Totaal aantal pageviews

donderdag 23 maart 2017

De granaatappel van Galaten


Wat zijn de goede vruchten die groeien aan de Geest?

Zo begint Lied 252 van het Liedboek der Kerken; we zongen het vaak. Die ‘vruchten’ komen uit de Brief van Paulus aan de Galaten ( Galaten 5 vanaf vers 22). Het zijn een negental goede dingen: liefde, vreugde, vrede, geduld, vriendelijkheid, goedheid, geloof, zachtmoedigheid en zelfbeheersing.

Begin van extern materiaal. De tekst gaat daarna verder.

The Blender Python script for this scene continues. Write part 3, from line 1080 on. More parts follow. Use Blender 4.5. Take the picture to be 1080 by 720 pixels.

Als je het stukje goed leest, kom je er achter dat het helemaal niet om ‘vruchten’ gaat, maar om één vrucht. Want het een kan niet zonder het ander: vrede en vreugde wel, maar als geduld bij je ontbreekt en je ook geen zelfbeheersing kunt opbrengen, schiet het niet erg op.

Misschien kun je de vrucht nog het best vergelijken met een granaatappel: de vrucht die uit verschillende partjes en eetbare zaadjes bestaat. De legende wil dat het een granaatappel was waar Eva in het paradijs van snoepte.

 

Die negen goede dingen vind je misschien te hoog gegrepen en soms leggen predikanten de lat erg hoog, want er bestaat ook nog een boom met een verderfelijke vrucht. Die bestaat uit: ontucht, zedeloosheid, losbandigheid, afgoderij, toverij, vijandschap, tweespalt, jaloezie, woede, gekonkel, geruzie, rivaliteit, afgunst, bras- en slemppartijen. Dat zijn maarliefst veertien ‘kwade zaken’ en misschien wel vijftien als je het verschil weet tussen slempen en brassen.
Niet je eigen wil, maar de vrucht van de Geest. Mocht dat fruit erg hoog hangen, weet dan dat het een vrucht is dat nog moeten groeien. Misschien is de vriendelijkheid al rijp, maar moet het geduld nog wat verder gedijen.